The book also contains a generous selection of Wróblewski’s reviews and theoretical texts on exhibitions, never-before-published archivalia, and a summation of the Andrzej Wróblewski Foundation’s twelve years of existence.

An excerpt from a review of Andrzej Wróblewski. Exhibiting by Professor Agnieszka Rejniak-Majewska, University of Łódź

Andrzej Wróblewski. Exhibiting—a book no less monumental than its predecessor—continues the research of the Andrzej Wróblewski Foundation into the artist’s work, tackling controversies like the titles of works, the specifics of the materials used, the state of their preservation, and the circumstances in which they were made. It takes pieces from outside of the canon, unknown and unexhibited for many years, and subjects them to multifaceted interpretations. The attempt to take a new look at selected pieces is combined here with an overview of how Wróblewski’s work has been displayed—the “framework” for the exhibitions after his death, how the works were seen and described. How a canon of his works was created and revised over time. Finally—how the very space of the exhibitions opened perspectives for seeing and experiencing them. In this last regard, the book’s visual form is vital—a thorough overview of the artist’s exhibitions, both solo and collective, situating his work in dialogue with other artists in various contexts, is presented through photographic documentation, made up of a photographic essay that stretches across several pages. 

(…) the involvement of thirty authors, including great professionals in art history, Wróblewski scholars, historians of communism, as well writers, essayists, artists, and philosophers, in interpreting and contemplating his works, is not just an expression of interdisciplinary inclusivity; it is also a focus on reception and viewers’ readiness to reflect upon the experience of these works.
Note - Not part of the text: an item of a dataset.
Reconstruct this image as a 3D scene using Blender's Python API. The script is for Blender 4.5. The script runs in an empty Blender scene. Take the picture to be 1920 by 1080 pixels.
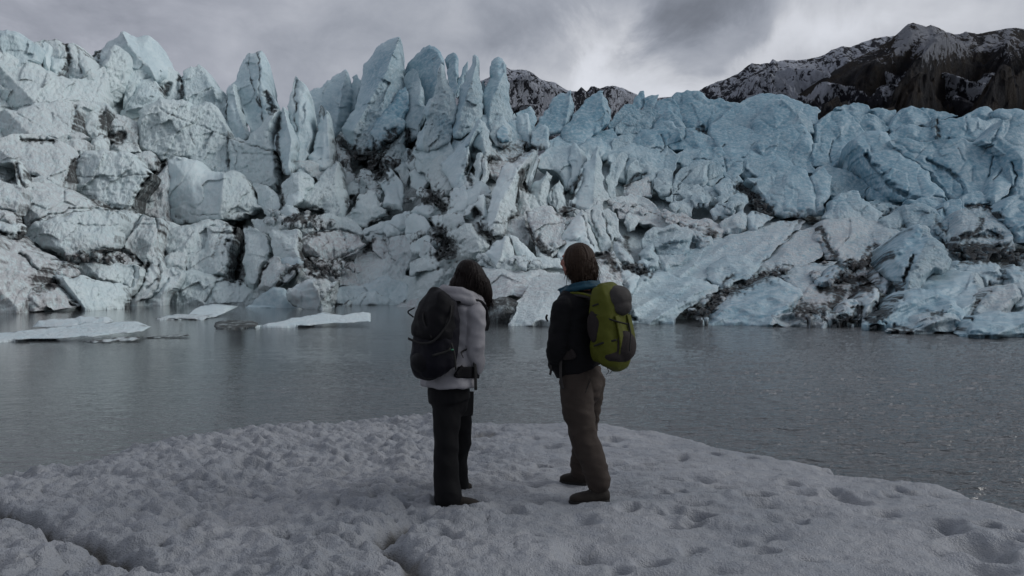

Andrzej Wróblewski. Exhibiting focuses less on the role of curators and their concepts that it documents, and more on the potential created by Wróblewski’s works—their transforming, changing visions. In the book’s visually outstanding composition, this has its correlate in the subtly selected photographs documenting the exhibitions, in which the viewers observing the pictures appear as a porte-parole of figures from Wróblewski’s canvases. Right in the heart of it all is the encounter with the work, and the editors are all too aware of the mediations and mythologizations they have tracked down, and how they work.